Instructions for the task:
Reproduce the listing below without any change.
BEGIN Information supplied
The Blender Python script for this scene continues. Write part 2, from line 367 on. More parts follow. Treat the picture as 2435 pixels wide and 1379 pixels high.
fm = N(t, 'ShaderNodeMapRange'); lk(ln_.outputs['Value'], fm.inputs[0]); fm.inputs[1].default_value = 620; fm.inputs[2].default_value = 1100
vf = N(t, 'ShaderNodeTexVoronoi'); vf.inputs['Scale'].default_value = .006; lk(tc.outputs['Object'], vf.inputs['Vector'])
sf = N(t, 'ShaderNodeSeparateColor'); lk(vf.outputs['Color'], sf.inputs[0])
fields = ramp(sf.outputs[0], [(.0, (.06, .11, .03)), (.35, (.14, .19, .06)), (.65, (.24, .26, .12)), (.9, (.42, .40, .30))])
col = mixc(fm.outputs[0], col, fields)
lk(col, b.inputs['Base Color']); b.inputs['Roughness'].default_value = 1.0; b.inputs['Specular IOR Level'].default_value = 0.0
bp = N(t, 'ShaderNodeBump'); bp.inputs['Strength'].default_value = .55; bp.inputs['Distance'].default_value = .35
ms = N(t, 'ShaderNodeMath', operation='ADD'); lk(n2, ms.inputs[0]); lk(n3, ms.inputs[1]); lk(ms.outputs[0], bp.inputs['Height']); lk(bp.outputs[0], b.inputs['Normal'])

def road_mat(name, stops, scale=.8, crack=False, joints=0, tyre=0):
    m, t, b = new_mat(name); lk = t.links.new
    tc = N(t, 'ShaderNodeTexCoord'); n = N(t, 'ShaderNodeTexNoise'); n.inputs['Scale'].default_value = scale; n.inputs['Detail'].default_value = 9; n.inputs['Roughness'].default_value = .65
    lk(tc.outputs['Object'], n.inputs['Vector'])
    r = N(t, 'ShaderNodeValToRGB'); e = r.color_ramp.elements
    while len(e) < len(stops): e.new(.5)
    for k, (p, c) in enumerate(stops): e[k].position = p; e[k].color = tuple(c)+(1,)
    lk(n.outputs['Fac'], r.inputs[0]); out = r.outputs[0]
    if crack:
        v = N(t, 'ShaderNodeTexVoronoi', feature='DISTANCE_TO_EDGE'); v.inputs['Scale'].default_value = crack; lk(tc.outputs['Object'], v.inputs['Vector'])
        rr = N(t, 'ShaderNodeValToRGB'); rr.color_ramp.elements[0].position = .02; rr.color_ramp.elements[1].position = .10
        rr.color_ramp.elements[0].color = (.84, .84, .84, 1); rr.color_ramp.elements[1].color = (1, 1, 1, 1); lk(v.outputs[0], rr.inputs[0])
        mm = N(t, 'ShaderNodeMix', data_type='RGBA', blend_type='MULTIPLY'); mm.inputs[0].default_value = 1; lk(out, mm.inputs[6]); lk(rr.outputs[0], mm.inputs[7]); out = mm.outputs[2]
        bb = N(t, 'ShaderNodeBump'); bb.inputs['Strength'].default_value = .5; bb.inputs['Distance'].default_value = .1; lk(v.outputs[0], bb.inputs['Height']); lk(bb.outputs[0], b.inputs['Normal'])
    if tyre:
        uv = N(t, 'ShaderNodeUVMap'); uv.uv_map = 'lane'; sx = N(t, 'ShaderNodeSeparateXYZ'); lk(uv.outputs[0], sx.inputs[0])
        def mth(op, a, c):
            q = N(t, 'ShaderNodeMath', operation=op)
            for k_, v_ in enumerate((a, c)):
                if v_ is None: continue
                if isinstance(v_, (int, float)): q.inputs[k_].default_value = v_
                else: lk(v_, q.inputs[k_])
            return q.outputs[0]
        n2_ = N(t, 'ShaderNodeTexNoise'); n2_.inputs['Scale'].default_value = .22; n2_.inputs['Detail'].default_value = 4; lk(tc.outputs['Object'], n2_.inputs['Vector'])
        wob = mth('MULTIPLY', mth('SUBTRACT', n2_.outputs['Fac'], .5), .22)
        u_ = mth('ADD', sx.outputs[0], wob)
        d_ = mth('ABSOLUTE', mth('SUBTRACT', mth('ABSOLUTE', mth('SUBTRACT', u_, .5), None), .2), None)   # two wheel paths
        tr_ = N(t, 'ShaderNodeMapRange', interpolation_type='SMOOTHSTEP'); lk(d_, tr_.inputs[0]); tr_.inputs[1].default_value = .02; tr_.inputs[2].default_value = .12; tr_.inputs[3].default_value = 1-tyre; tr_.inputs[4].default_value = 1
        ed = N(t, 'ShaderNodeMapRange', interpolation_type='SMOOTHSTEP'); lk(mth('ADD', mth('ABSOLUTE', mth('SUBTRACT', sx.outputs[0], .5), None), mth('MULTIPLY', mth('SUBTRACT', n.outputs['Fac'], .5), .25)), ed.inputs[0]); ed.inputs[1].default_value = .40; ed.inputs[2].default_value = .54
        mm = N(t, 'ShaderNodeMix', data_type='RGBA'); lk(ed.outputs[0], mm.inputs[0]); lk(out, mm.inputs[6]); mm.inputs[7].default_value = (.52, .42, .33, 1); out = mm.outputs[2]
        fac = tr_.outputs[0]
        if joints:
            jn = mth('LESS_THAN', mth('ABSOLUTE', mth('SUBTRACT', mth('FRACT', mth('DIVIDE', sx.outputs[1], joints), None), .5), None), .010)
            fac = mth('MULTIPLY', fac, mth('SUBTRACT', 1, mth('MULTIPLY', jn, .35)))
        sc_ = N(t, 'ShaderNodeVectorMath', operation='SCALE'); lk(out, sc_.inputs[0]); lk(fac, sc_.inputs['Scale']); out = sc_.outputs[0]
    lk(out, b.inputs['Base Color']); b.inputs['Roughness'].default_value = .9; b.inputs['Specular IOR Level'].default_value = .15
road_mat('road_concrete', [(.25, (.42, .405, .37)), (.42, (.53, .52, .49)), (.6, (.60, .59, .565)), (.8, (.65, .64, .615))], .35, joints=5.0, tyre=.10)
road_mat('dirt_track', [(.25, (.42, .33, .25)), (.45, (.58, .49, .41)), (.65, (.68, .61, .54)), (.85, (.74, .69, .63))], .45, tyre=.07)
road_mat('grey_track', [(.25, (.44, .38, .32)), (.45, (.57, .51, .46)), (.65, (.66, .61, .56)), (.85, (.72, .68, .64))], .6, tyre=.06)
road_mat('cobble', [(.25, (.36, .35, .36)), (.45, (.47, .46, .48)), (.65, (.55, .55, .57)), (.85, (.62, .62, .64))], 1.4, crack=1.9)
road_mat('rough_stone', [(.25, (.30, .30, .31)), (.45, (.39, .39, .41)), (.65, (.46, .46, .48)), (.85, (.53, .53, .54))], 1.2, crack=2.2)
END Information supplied
Finished exercise:
The Blender Python script for this scene continues. Write part 2, from line 367 on. More parts follow. Treat the picture as 2435 pixels wide and 1379 pixels high.
fm = N(t, 'ShaderNodeMapRange'); lk(ln_.outputs['Value'], fm.inputs[0]); fm.inputs[1].default_value = 620; fm.inputs[2].default_value = 1100
vf = N(t, 'ShaderNodeTexVoronoi'); vf.inputs['Scale'].default_value = .006; lk(tc.outputs['Object'], vf.inputs['Vector'])
sf = N(t, 'ShaderNodeSeparateColor'); lk(vf.outputs['Color'], sf.inputs[0])
fields = ramp(sf.outputs[0], [(.0, (.06, .11, .03)), (.35, (.14, .19, .06)), (.65, (.24, .26, .12)), (.9, (.42, .40, .30))])
col = mixc(fm.outputs[0], col, fields)
lk(col, b.inputs['Base Color']); b.inputs['Roughness'].default_value = 1.0; b.inputs['Specular IOR Level'].default_value = 0.0
bp = N(t, 'ShaderNodeBump'); bp.inputs['Strength'].default_value = .55; bp.inputs['Distance'].default_value = .35
ms = N(t, 'ShaderNodeMath', operation='ADD'); lk(n2, ms.inputs[0]); lk(n3, ms.inputs[1]); lk(ms.outputs[0], bp.inputs['Height']); lk(bp.outputs[0], b.inputs['Normal'])

def road_mat(name, stops, scale=.8, crack=False, joints=0, tyre=0):
    m, t, b = new_mat(name); lk = t.links.new
    tc = N(t, 'ShaderNodeTexCoord'); n = N(t, 'ShaderNodeTexNoise'); n.inputs['Scale'].default_value = scale; n.inputs['Detail'].default_value = 9; n.inputs['Roughness'].default_value = .65
    lk(tc.outputs['Object'], n.inputs['Vector'])
    r = N(t, 'ShaderNodeValToRGB'); e = r.color_ramp.elements
    while len(e) < len(stops): e.new(.5)
    for k, (p, c) in enumerate(stops): e[k].position = p; e[k].color = tuple(c)+(1,)
    lk(n.outputs['Fac'], r.inputs[0]); out = r.outputs[0]
    if crack:
        v = N(t, 'ShaderNodeTexVoronoi', feature='DISTANCE_TO_EDGE'); v.inputs['Scale'].default_value = crack; lk(tc.outputs['Object'], v.inputs['Vector'])
        rr = N(t, 'ShaderNodeValToRGB'); rr.color_ramp.elements[0].position = .02; rr.color_ramp.elements[1].position = .10
        rr.color_ramp.elements[0].color = (.84, .84, .84, 1); rr.color_ramp.elements[1].color = (1, 1, 1, 1); lk(v.outputs[0], rr.inputs[0])
        mm = N(t, 'ShaderNodeMix', data_type='RGBA', blend_type='MULTIPLY'); mm.inputs[0].default_value = 1; lk(out, mm.inputs[6]); lk(rr.outputs[0], mm.inputs[7]); out = mm.outputs[2]
        bb = N(t, 'ShaderNodeBump'); bb.inputs['Strength'].default_value = .5; bb.inputs['Distance'].default_value = .1; lk(v.outputs[0], bb.inputs['Height']); lk(bb.outputs[0], b.inputs['Normal'])
    if tyre:
        uv = N(t, 'ShaderNodeUVMap'); uv.uv_map = 'lane'; sx = N(t, 'ShaderNodeSeparateXYZ'); lk(uv.outputs[0], sx.inputs[0])
        def mth(op, a, c):
            q = N(t, 'ShaderNodeMath', operation=op)
            for k_, v_ in enumerate((a, c)):
                if v_ is None: continue
                if isinstance(v_, (int, float)): q.inputs[k_].default_value = v_
                else: lk(v_, q.inputs[k_])
            return q.outputs[0]
        n2_ = N(t, 'ShaderNodeTexNoise'); n2_.inputs['Scale'].default_value = .22; n2_.inputs['Detail'].default_value = 4; lk(tc.outputs['Object'], n2_.inputs['Vector'])
        wob = mth('MULTIPLY', mth('SUBTRACT', n2_.outputs['Fac'], .5), .22)
        u_ = mth('ADD', sx.outputs[0], wob)
        d_ = mth('ABSOLUTE', mth('SUBTRACT', mth('ABSOLUTE', mth('SUBTRACT', u_, .5), None), .2), None)   # two wheel paths
        tr_ = N(t, 'ShaderNodeMapRange', interpolation_type='SMOOTHSTEP'); lk(d_, tr_.inputs[0]); tr_.inputs[1].default_value = .02; tr_.inputs[2].default_value = .12; tr_.inputs[3].default_value = 1-tyre; tr_.inputs[4].default_value = 1
        ed = N(t, 'ShaderNodeMapRange', interpolation_type='SMOOTHSTEP'); lk(mth('ADD', mth('ABSOLUTE', mth('SUBTRACT', sx.outputs[0], .5), None), mth('MULTIPLY', mth('SUBTRACT', n.outputs['Fac'], .5), .25)), ed.inputs[0]); ed.inputs[1].default_value = .40; ed.inputs[2].default_value = .54
        mm = N(t, 'ShaderNodeMix', data_type='RGBA'); lk(ed.outputs[0], mm.inputs[0]); lk(out, mm.inputs[6]); mm.inputs[7].default_value = (.52, .42, .33, 1); out = mm.outputs[2]
        fac = tr_.outputs[0]
        if joints:
            jn = mth('LESS_THAN', mth('ABSOLUTE', mth('SUBTRACT', mth('FRACT', mth('DIVIDE', sx.outputs[1], joints), None), .5), None), .010)
            fac = mth('MULTIPLY', fac, mth('SUBTRACT', 1, mth('MULTIPLY', jn, .35)))
        sc_ = N(t, 'ShaderNodeVectorMath', operation='SCALE'); lk(out, sc_.inputs[0]); lk(fac, sc_.inputs['Scale']); out = sc_.outputs[0]
    lk(out, b.inputs['Base Color']); b.inputs['Roughness'].default_value = .9; b.inputs['Specular IOR Level'].default_value = .15
road_mat('road_concrete', [(.25, (.42, .405, .37)), (.42, (.53, .52, .49)), (.6, (.60, .59, .565)), (.8, (.65, .64, .615))], .35, joints=5.0, tyre=.10)
road_mat('dirt_track', [(.25, (.42, .33, .25)), (.45, (.58, .49, .41)), (.65, (.68, .61, .54)), (.85, (.74, .69, .63))], .45, tyre=.07)
road_mat('grey_track', [(.25, (.44, .38, .32)), (.45, (.57, .51, .46)), (.65, (.66, .61, .56)), (.85, (.72, .68, .64))], .6, tyre=.06)
road_mat('cobble', [(.25, (.36, .35, .36)), (.45, (.47, .46, .48)), (.65, (.55, .55, .57)), (.85, (.62, .62, .64))], 1.4, crack=1.9)
road_mat('rough_stone', [(.25, (.30, .30, .31)), (.45, (.39, .39, .41)), (.65, (.46, .46, .48)), (.85, (.53, .53, .54))], 1.2, crack=2.2)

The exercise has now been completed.